Oleic gel (aka slime or snot) is what Earlene is showing in her picture. It's what you get when a high oleic soap absorbs sufficient water to turn from a solid form into a gelatinous stringy goo.
Whether you see the actual goo or not depends on the way the soap is used (puff or washcloth vs. lathering up in the hands, for example), the rate of mixing and aeration, the water hardness, the amount of water mixed with the soap, the temperature, and how carefully one observes what's happening.
IMO, most of the cures for making a slime-free high-oleic soap do not actually work. Some of these cures include using a very high excess lye, putting the soap through a long cure, soaping with "faux seawater", etc. In the end, they are all asking a high-oleic soap to become something it's not.

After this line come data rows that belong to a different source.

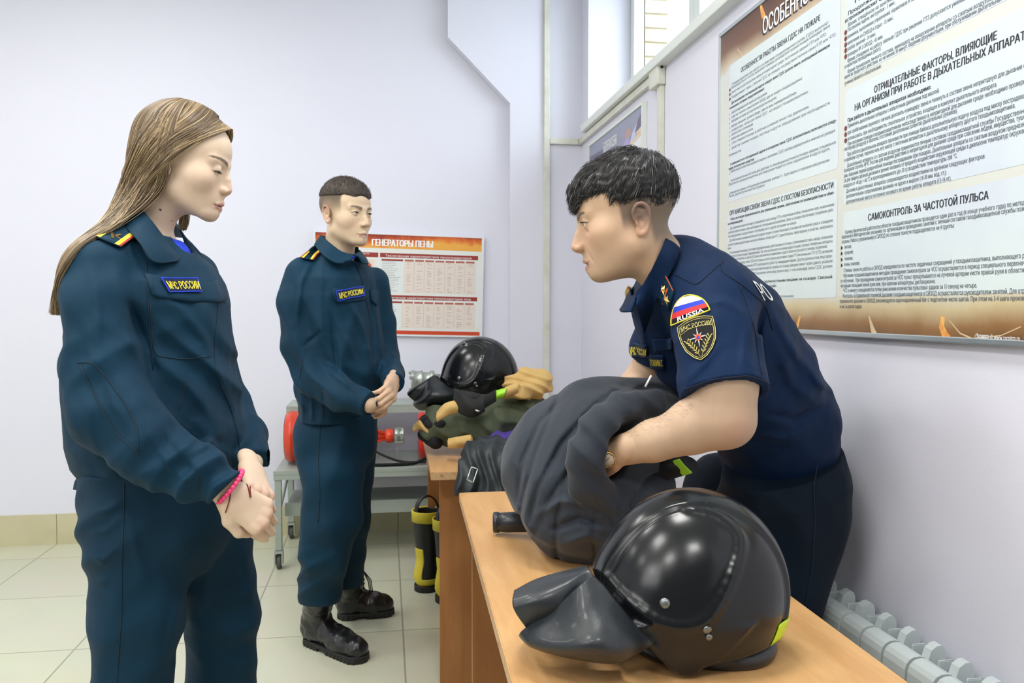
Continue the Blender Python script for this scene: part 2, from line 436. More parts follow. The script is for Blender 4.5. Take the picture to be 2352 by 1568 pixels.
def tiles():
    m = bpy.data.materials.new('floor_tiles'); m.use_nodes = True; nt = m.node_tree; b = nt.nodes['Principled BSDF']; L = nt.links
    tc = nt.nodes.new('ShaderNodeTexCoord'); mp = nt.nodes.new('ShaderNodeMapping'); mp.inputs['Location'].default_value = (0.54+.006, -3.255+.003, 0); L.new(tc.outputs['Object'], mp.inputs[0])
    br = nt.nodes.new('ShaderNodeTexBrick'); br.offset = 0; br.squash = 1; L.new(mp.outputs[0], br.inputs['Vector'])
    br.inputs['Scale'].default_value = 1; br.inputs['Brick Width'].default_value = .608; br.inputs['Row Height'].default_value = .615; br.inputs['Mortar Size'].default_value = .0035; br.inputs['Mortar Smooth'].default_value = .3
    br.inputs['Color1'].default_value = lin(207, 208, 184)+(1,); br.inputs['Color2'].default_value = lin(203, 204, 180)+(1,); br.inputs['Mortar'].default_value = lin(160, 158, 140)+(1,)
    n = nt.nodes.new('ShaderNodeTexNoise'); n.inputs['Scale'].default_value = 2.5; n.inputs['Detail'].default_value = 6; L.new(tc.outputs['Object'], n.inputs[0])
    x = nt.nodes.new('ShaderNodeMix'); x.data_type = 'RGBA'; x.blend_type = 'MULTIPLY'; x.inputs['Factor'].default_value = .18; L.new(br.outputs['Color'], x.inputs['A']); L.new(n.outputs['Color'], x.inputs['B'])
    L.new(x.outputs['Result'], b.inputs['Base Color']); b.inputs['Roughness'].default_value = .32; b.inputs['Specular IOR Level'].default_value = .45
    bp = nt.nodes.new('ShaderNodeBump'); bp.inputs['Distance'].default_value = .002; bp.inputs['Strength'].default_value = .6; bp.invert = True; L.new(br.outputs['Fac'], bp.inputs['Height']); L.new(bp.outputs[0], b.inputs['Normal'])
    return m
M['tile'] = tiles()
M['skirt'] = mat('skirting_tile', (200, 194, 160), .35, var=(6, (190, 184, 148), .4, .7))
M['grout'] = mat('grout', (160, 152, 120), .8)
M['lamp'] = mat('lamp_diffuser', (250, 250, 250), .5, emit=((255, 250, 240), 2.0))
M['alu'] = mat('aluminium_profile', (196, 206, 208), .3, metal=.7)
M['brick'] = mat('outside_brick', (214, 206, 190), .9, var=(25, (190, 178, 158), .4, .6))
M['glass'] = mat('window_glass', (255, 255, 255), 0, trans=1.0)
M['glass'].node_tree.nodes['Principled BSDF'].inputs['IOR'].default_value = 1.02

# ---------------------------------------------------------------- setting
XL, YF = -4.2, -2.6
def sbox(name, lo, hi, m, bev=0):
    return struct(MB().box(lo, hi, 0, bev=bev).build(name, m))
sbox('floor', (XL, YF, -.1), (XW+.5, YB+.2, 0), M['tile'])
sbox('ceiling', (XL, YF, CEIL), (XW+.5, YB+.2, CEIL+.1), M['ceil'])
sbox('wall_back', (XL, YB, 0), (XW+.3, YB+.15, CEIL), M['wall'])
sbox('wall_left', (XL-.15, YF, 0), (XL, YB+.15, CEIL), M['wall'])
sbox('wall_front', (XL, YF-.15, 0), (XW+.3, YF, CEIL), mat('bounce_cut_grey', (120, 120, 124), .8))  # unseen wall behind the camera; its grey is put in to cut bounced light
WY0, WY1, WZ0, WZ1, WD = -0.3, 4.53, 2.275, 3.12, .30       # window opening in the right wall
r = MB()
r.box((XW, YF, 0), (XW+WD+.14, YB+.15, WZ0)).box((XW, YF, WZ1), (XW+WD+.14, YB+.15, CEIL)).box((XW, WY1, WZ0), (XW+WD+.14, YB+.15, WZ1)).box((XW, YF, WZ0), (XW+WD+.14, WY0, WZ1))
struct(r.build('wall_right', M['wall']))
# shallow boxed-out strip on the back wall with a slanting shoulder
bz = [onY(1172, 237, YB-.07), onY(1029, 85, YB-.07)]
pts = [(bz[0][0], 0), (XW, 0), (XW, CEIL), (bz[1][0], CEIL), (bz[1][0], bz[1][2]), (bz[0][0], bz[0][2])]
struct(MB().poly(pts, (0, YB-.002, 0), (1, 0, 0), (0, 0, 1), 0, .068).build('trim_1', M['wall']))
# skirting of yellowish tiles along the back wall
sk = MB()
for i in range(-7, 3):
    x0 = -.54+i*.608; x1 = min(x0+.604, bz[0][0])
    if x0 < XL: x0 = XL
    if x1 > x0: sk.box((x0, YB-.012, 0), (x1, YB-.0005, .165), 0)
sk.box((XL, YB-.009, 0), (bz[0][0], YB-.0004, .163), 1)
struct(sk.build('baseboard_back', [M['skirt'], M['grout']]))
# window: sill board, frame with mullions, panes, brick outside
sbox('trim_2', (XW-.045, WY0, WZ0-.03), (XW+WD-.02, WY1-.003, WZ0+.012), M['pvc'], .006)
def window_section(n, y0, y1):
    f = MB(); X0, X1 = XW+WD-.06, XW+WD; z0, z1 = WZ0+.012, WZ1
    t = .065
    f.box((X0, y0, z0), (X1, y0+t, z1), bev=.004).box((X0, y1-t, z0), (X1, y1, z1), bev=.004).box((X0, y0+t, z0), (X1, y1-t, z0+t), bev=.004).box((X0, y0+t, z1-t), (X1, y1-t, z1), bev=.004)
    o = struct(f.build('window_%d' % n, M['pvc']))
    g = MB().box((X0+.022, y0+t-.008, z0+t-.008), (X0+.03, y1-t+.008, z1-t+.008)).build('glass_pane', M['glass'], o)
ys = [WY1-.005, 3.56, 2.60, 1.64, .68, -.28]
for i in range(5): window_section(i+1, ys[i+1]+.002, ys[i])
b = MB()
for k in range(12):
    b.box((XW+WD+.002, WY1+.0-.075, WZ0+k*.078), (XW+WD+.14, WY1+.02, WZ0+k*.078+.068), 0, bev=.003)
b.box((XW+WD+.002, WY1-.07, WZ0), (XW+WD+.13, WY1+.02, WZ1), 1)
struct(b.build('trim_3', [M['brick'], M['grout']]))
# ceiling lamps (above the frame; seen only as reflections)
for i, (x, y) in enumerate(LIGHTS):
    t = empty('ceiling_lamp', 'square ceiling lamp over the %s, %s row' % (('left side of the room', 'middle of the room', 'desks')[0 if x < -2 else 1 if x < 0 else 2], ('nearest', 'second', 'third', 'farthest')[0 if y < 0 else 1 if y < 1.5 else 2 if y < 3 else 3]), 'ceiling lamp', 'ceiling lamps')
    f = MB(); a = .30
    for q in (((x-a, y-a, CEIL-.05), (x-a+.02, y+a, CEIL-.001)), ((x+a-.02, y-a, CEIL-.05), (x+a, y+a, CEIL-.001)), ((x-a+.02, y-a, CEIL-.05), (x+a-.02, y-a+.02, CEIL-.001)), ((x-a+.02, y+a-.02, CEIL-.05), (x+a-.02, y+a, CEIL-.001))): f.box(*q)
    f.build('lamp_frame', M['pvc'], t); MB().box((x-a+.021, y-a+.021, CEIL-.04), (x+a-.021, y+a-.021, CEIL-.03)).build('diffuser', M['lamp'], t)
# cable ducts: vertical on the back wall, horizontal round the corner, box, vertical drop
Yd = YB-.07
xv = onY(1255, 400, Yd)[0]
o = MB().box((xv-.016, Yd-.022, 0), (xv+.016, Yd-.001, CEIL-.001), bev=.002).build('cable_duct', M['conduit']); tag(o, 'tall vertical white cable duct running floor to ceiling near the corner', 'cable duct')
zd = onY(1300, 326, Yd)[2]
yb1, yb0 = 3.35, 3.235; zb = 2.10
t = empty('cable_duct', 'horizontal white cable duct under the window sill ending at a junction box', 'cable duct')
MB().box((xv+.018, Yd-.022, zd-.016), (XW-.024, Yd-.001, zd+.016), bev=.002).build('corner_section', M['conduit'], t)
MB().box((XW-.022, yb1+.002, zd-.016), (XW-.001, Yd-.002, zd+.016), bev=.002).build('wall_section', M['conduit'], t)
t2 = empty('junction_box', 'small white plastic junction box at the end of the horizontal cable duct', 'junction box')
zc = (onX(1505, 178, XW)[2])
MB().box((XW-.036, yb0, zd-.052), (XW-.001, yb1, zd+.035), bev=.006).build('box_body', M['conduit'], t2)
MB().lathe([(.006, 0), (.006, .003), (.001, .003)], Matrix.Translation((XW-.018, yb0-.0005, zd+.016))@Matrix.Rotation(math.pi/2, 4, 'X'), 0, 10).build('screw_hole', mat('dark_hole', (40, 38, 34), .8), t2)
o = MB().box((XW-.020, 3.245, .02), (XW-.001, 3.285, zd-.0525), bev=.002).build('cable_duct', M['conduit']); tag(o, 'vertical white cable duct dropping from the junction box down the wall', 'cable duct')

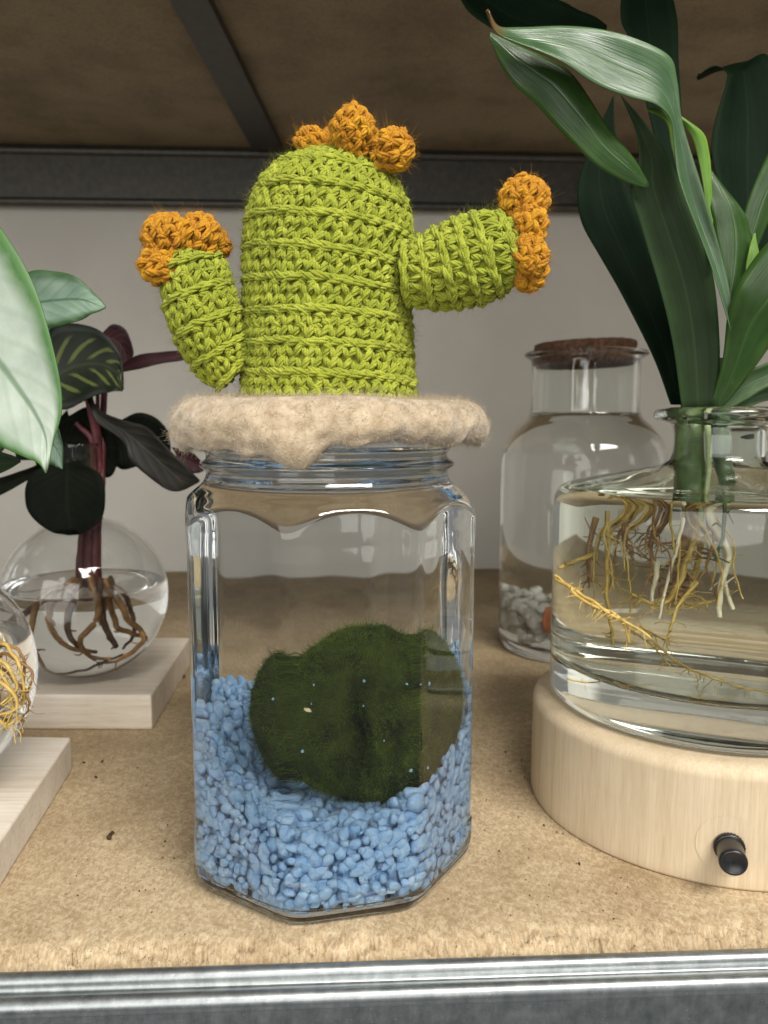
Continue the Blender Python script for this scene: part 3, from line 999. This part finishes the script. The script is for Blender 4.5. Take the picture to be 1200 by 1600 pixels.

The only way to definitely change the properties of a high oleic soap is to physically alter the average chemical composition of the soap molecules. Reducing the oleic acid content is one way, but then we no longer have a high oleic soap. If the fatty acid profile needs to remain high oleic, then another option is to substitute another alkali (KOH or NH4OH) for some or all of the NaOH, so the soap is no longer a pure sodium soap, but also has some of the properties of a potassium or ammonium soap.
Any soap will absorb water if left in a wet soap dish, but some soap will create an oleic gel that has a stringy quality and others will produce a thick paste that is not stringy. In either case, this is called "mush" in commercial soap making.